Mogipbob: I have always been drawn to the kinds of stories that do not usually get framed as stories, just people getting through their day and doing what needs to be done. A lifetime of observations has allowed me to take note of these types of stories, and it feels honest to write from there.
To avoid cliché, I try to stay specific. Instead of writing about hard work in a general sense, I focus on small details and moments. I am also careful not to tidy things up emotionally. Real life is often unresolved and uneven, and leaving space for that helps keep the songs from feeling overly sentimental.
Punk Head: The album balances character-driven storytelling with more internal, self-reflective songs. When you’re writing, how do you decide whether a feeling becomes a character or stays in your own voice?
Mogipbob: It usually comes down to distance. If something feels too close or too personal to look at directly, I will often move it into a character. That gives me some room to explore it more honestly.
Other times, the feeling is clear enough that it makes more sense to stay in my own voice. It is less about rules and more about what allows the idea to come through naturally.
Punk Head: You mention humor as survival. Can you talk about a moment on the record where humor unlocked something emotionally that a more straightforward approach couldn’t?
Mogipbob: There are moments where a line might come across as dry or understated on the surface, but it is carrying something heavier underneath. Humor lets some air into it and creates contrast, which can make the emotional part land harder.
It can also make the song more relatable. Instead of telling the listener how to feel, it invites them in from the side, which is often closer to how people actually deal with things.

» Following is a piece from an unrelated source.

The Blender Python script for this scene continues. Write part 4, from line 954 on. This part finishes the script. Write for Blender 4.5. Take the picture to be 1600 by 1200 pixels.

Punk Head: The use of AI for instrumentation and vocals is present but intentionally backgrounded. How do you think about authorship and “human touch” when the performance layer is partially generated?
Mogipbob: For me, the core of authorship is still in the writing, the lyrics, the structure, and the intent behind the song. That is where the real decisions are made.
As someone who is more introverted, the use of AI is a tool that allows me to tell stories that might otherwise go untold. I still guide the phrasing, tone, and arrangement, so the human touch is in the decisions, even if the performance layer is partially generated.
Punk Head: You’re working with a 1970s palette, but the songs don’t feel nostalgic in a sentimental way. What did you want to keep from that era, and what did you deliberately avoid?
Mogipbob: What I like about that era is the focus on songwriting and space, along with an openness to experimentation. The 1970s had an array of great music experimentation, and the music was so strong that it feels like there is still room for more of that spirit.
What I wanted to avoid was leaning too heavily on nostalgia. I was not trying to recreate the past, but to borrow some of those textures while keeping the songs grounded in the present.